### Given records
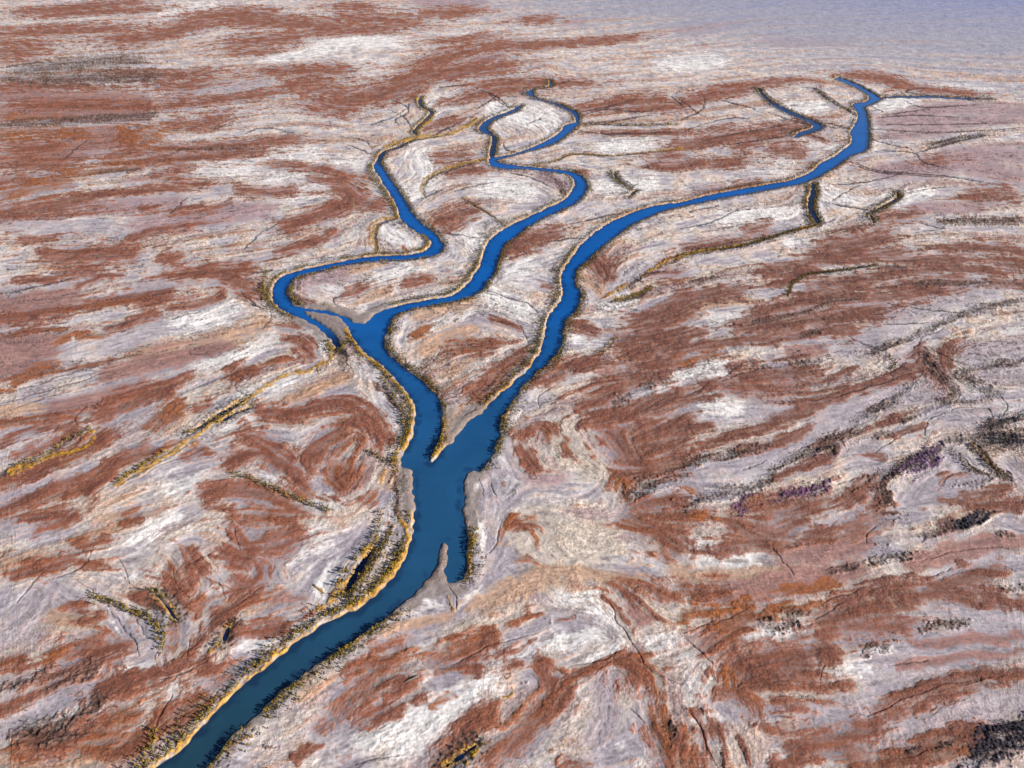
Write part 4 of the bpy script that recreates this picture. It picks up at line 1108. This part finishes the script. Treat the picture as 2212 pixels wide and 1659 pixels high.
def log_mesh(name, ctrl, seg=10):
    bm = bmesh.new()
    rings = []
    for i, (x, y, z, r) in enumerate(ctrl):
        ring = []
        for q in range(seg):
            a = q * 2 * math.pi / seg
            rr = r * (1 + 0.12 * math.sin(3 * a + i))
            ring.append(bm.verts.new((x, y + math.cos(a) * rr, z + math.sin(a) * rr)))
        rings.append(ring)
    for a, b in zip(rings, rings[1:]):
        for q in range(seg):
            bm.faces.new((a[q], a[(q + 1) % seg], b[(q + 1) % seg], b[q]))
    bm.faces.new(rings[0][::-1])
    bm.faces.new(rings[-1])
    me = bpy.data.meshes.new(name)
    bm.to_mesh(me)
    bm.free()
    return me


log_mat = plain('weathered_log_wood', (0.16, 0.14, 0.125), 0.9, 0.4)
(lu, lv), = pts('H 462,1095')
lx, ly, _ = ground(lu, lv)
lg = obj('drift_log', log_mesh('drift_log', [(-2.2, 0, .22, .12), (-1.2, .06, .3, .26), (0, 0, .32, .3), (1.2, -.05, .3, .26), (2.3, .05, .26, .16)]), log_mat,
         label='grey drift log lying alone on the pale flat right of the lower river', category='log')
lg.location = (float(lx), float(ly), float(height_at(lu, lv)) - 0.08)
lg.rotation_euler = (0, 0, math.radians(28))
br = obj('branch_stub', log_mesh('branch_stub', [(0, 0, 0, .09), (.5, .05, .25, .06), (.9, .1, .4, .03)], 6), log_mat)
br.parent = lg
br.location = (0.5, 0.1, 0.45)

# ------------------------------------------------------------------ light
SUN_EL, SUN_AZ = math.radians(26.0), math.radians(-20.0)       # azimuth from +X towards +Y
to_sun = Vector((math.cos(SUN_EL) * math.cos(SUN_AZ), math.cos(SUN_EL) * math.sin(SUN_AZ), math.sin(SUN_EL)))
sd_ = bpy.data.lights.new('sun', 'SUN')
sd_.energy = 5.0
sd_.angle = math.radians(0.5)
sd_.color = (1.0, 0.95, 0.88)
so = bpy.data.objects.new('sun', sd_)
COL.objects.link(so)
so.rotation_euler = to_sun.to_track_quat('Z', 'Y').to_euler()
so.location = to_sun * 900

wd = bpy.data.worlds.new('World')
sc.world = wd
wd.use_nodes = True
nt = wd.node_tree
sky = nt.nodes.new('ShaderNodeTexSky')
sky.sky_type = 'NISHITA'
sky.sun_disc = False
sky.sun_elevation = SUN_EL
sky.sun_rotation = math.pi / 2 - SUN_AZ
sky.altitude = 50
bg = nt.nodes['Background']
bg.inputs['Strength'].default_value = 0.06
nt.links.new(sky.outputs[0], bg.inputs[0])
sc.view_settings.view_transform = 'Standard'
sc.view_settings.look = 'None'
sc.view_settings.exposure = 0.56
sc.view_settings.gamma = 1.0
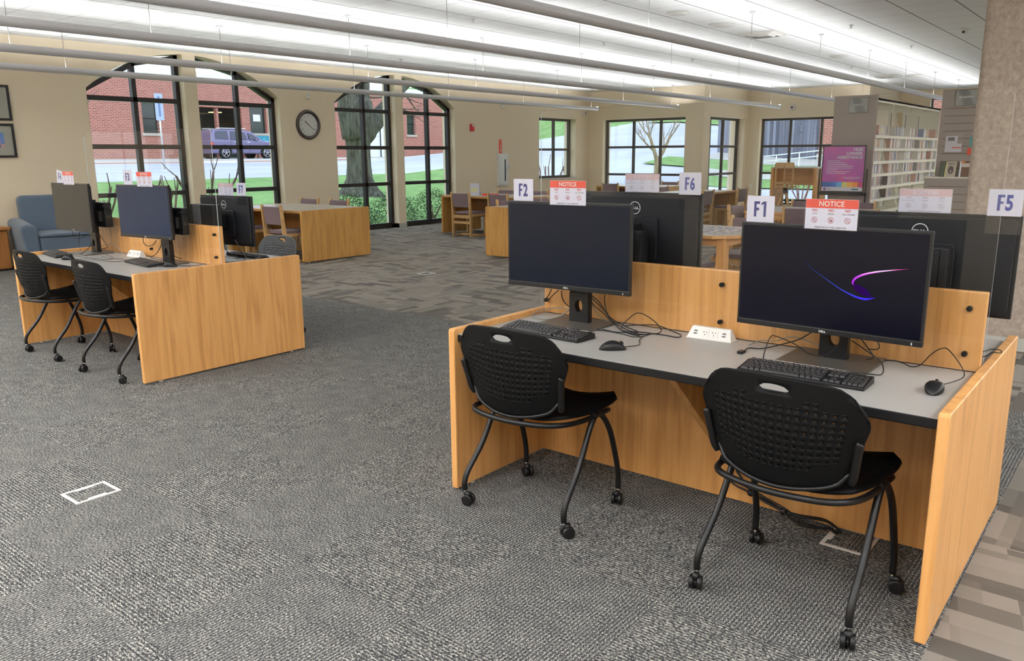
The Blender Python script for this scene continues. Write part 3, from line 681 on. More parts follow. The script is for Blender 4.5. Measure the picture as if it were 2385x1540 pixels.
def notice(mon,u,label,mirror=False):
    (cx,cy,cz),yaw,top=MP[mon]; r=V((math.cos(yaw),math.sin(yaw),0)); n=V((math.sin(yaw),-math.cos(yaw),0))
    base=V((cx,cy,cz))+r*u+n*(-.002 if mirror else .005)
    t=thing('notice_card',label,'sign',(base.x,base.y,base.z),yaw)
    z0,z1=(.184,.289) if not mirror else (.186,.278); z1b=z0+(z1-z0); h=z1-z0; s=-1 if mirror else 1
    red,ink,grey=(M['red'],M['redink'],M['greyink']) if not mirror else (M['showpink'],M['showink'],M['showink'])
    paper=M['paper']
    b=MB(); b.box(-.092,.092,0,.0006,z0-(.0 if not mirror else .005),z1); b.build('card',paper,t)
    y=-.0006
    b=MB(); b.box(-.0915,.0915,y,0,z1-.031*h/.105,z1-.0005); b.build('red_banner',red,t)
    b=MB(); put_text(b,'NOTICE',.0185*h/.105,0,z1-.0245*h/.105,y-.0004,1,.012,width=.088,mirror=mirror); b.build('banner_lettering',M['white'] if not mirror else M['paper'],t)
    b=MB()
    for c in (-.058,0,.058): put_text(b,'NO',.0088,c*s,z1-.043*h/.105,y,1,.03,width=.019,mirror=mirror)
    b.build('no_lettering',ink,t)
    b=MB()
    for c,w,tx in ((-.058,.0165,'FOOD'),(0,.0225,'DRINKS'),(.060,.043,'CELL PHONES')): put_text(b,tx,.0052,c*s,z1-.0535*h/.105,y,1,.02,width=w,mirror=mirror)
    b.build('item_lettering',grey,t)
    b=MB()
    for c in (-.058,0,.058): pictograms(b,c*s,0,z1-.073*h/.105,.0105,y,0)
    b.build('prohibition_circles',ink,t)
    b=MB(); zc=z1-.073*h/.105
    for dx in (-.003,.0,.003): b.box(-.058*s+dx-.0005,-.058*s+dx+.0005,y,y+.0002,zc-.006,zc+.006)
    b.box(-.0035,.0005,y,y+.0002,zc-.006,zc+.002); b.box(.0015,.0045,y,y+.0002,zc-.006,zc+.004); b.box(.058*s-.0032,.058*s+.0032,y,y+.0002,zc-.0055,zc+.0055) if mirror else (b.box(.0548,.0556,y,y+.0002,zc-.0055,zc+.0055),b.box(.0604,.0612,y,y+.0002,zc-.0055,zc+.0055))
    b.build('pictograms',grey if not mirror else ink,t)
    b=MB(); put_text(b,'PERMITTED AT THE COMPUTER',.0052,0,z0+.004,y,1,.03,width=.112,mirror=mirror); b.build('footer_lettering',M['greyink'] if not mirror else ink,t)
    b=MB(); b.box(-.096,.096,-.0022,-.0016,z0-.003,z1+.003); b.build('plastic_sleeve',M['sleeve'],t)
    return t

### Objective
Set down word for word the lines from the first entry through the line with "br.location = (0.5, 0.1, 0.45)", both included, omitting pictures.

### Exercise result
Write part 4 of the bpy script that recreates this picture. It picks up at line 1108. This part finishes the script. Treat the picture as 2212 pixels wide and 1659 pixels high.
def log_mesh(name, ctrl, seg=10):
    bm = bmesh.new()
    rings = []
    for i, (x, y, z, r) in enumerate(ctrl):
        ring = []
        for q in range(seg):
            a = q * 2 * math.pi / seg
            rr = r * (1 + 0.12 * math.sin(3 * a + i))
            ring.append(bm.verts.new((x, y + math.cos(a) * rr, z + math.sin(a) * rr)))
        rings.append(ring)
    for a, b in zip(rings, rings[1:]):
        for q in range(seg):
            bm.faces.new((a[q], a[(q + 1) % seg], b[(q + 1) % seg], b[q]))
    bm.faces.new(rings[0][::-1])
    bm.faces.new(rings[-1])
    me = bpy.data.meshes.new(name)
    bm.to_mesh(me)
    bm.free()
    return me


log_mat = plain('weathered_log_wood', (0.16, 0.14, 0.125), 0.9, 0.4)
(lu, lv), = pts('H 462,1095')
lx, ly, _ = ground(lu, lv)
lg = obj('drift_log', log_mesh('drift_log', [(-2.2, 0, .22, .12), (-1.2, .06, .3, .26), (0, 0, .32, .3), (1.2, -.05, .3, .26), (2.3, .05, .26, .16)]), log_mat,
         label='grey drift log lying alone on the pale flat right of the lower river', category='log')
lg.location = (float(lx), float(ly), float(height_at(lu, lv)) - 0.08)
lg.rotation_euler = (0, 0, math.radians(28))
br = obj('branch_stub', log_mesh('branch_stub', [(0, 0, 0, .09), (.5, .05, .25, .06), (.9, .1, .4, .03)], 6), log_mat)
br.parent = lg
br.location = (0.5, 0.1, 0.45)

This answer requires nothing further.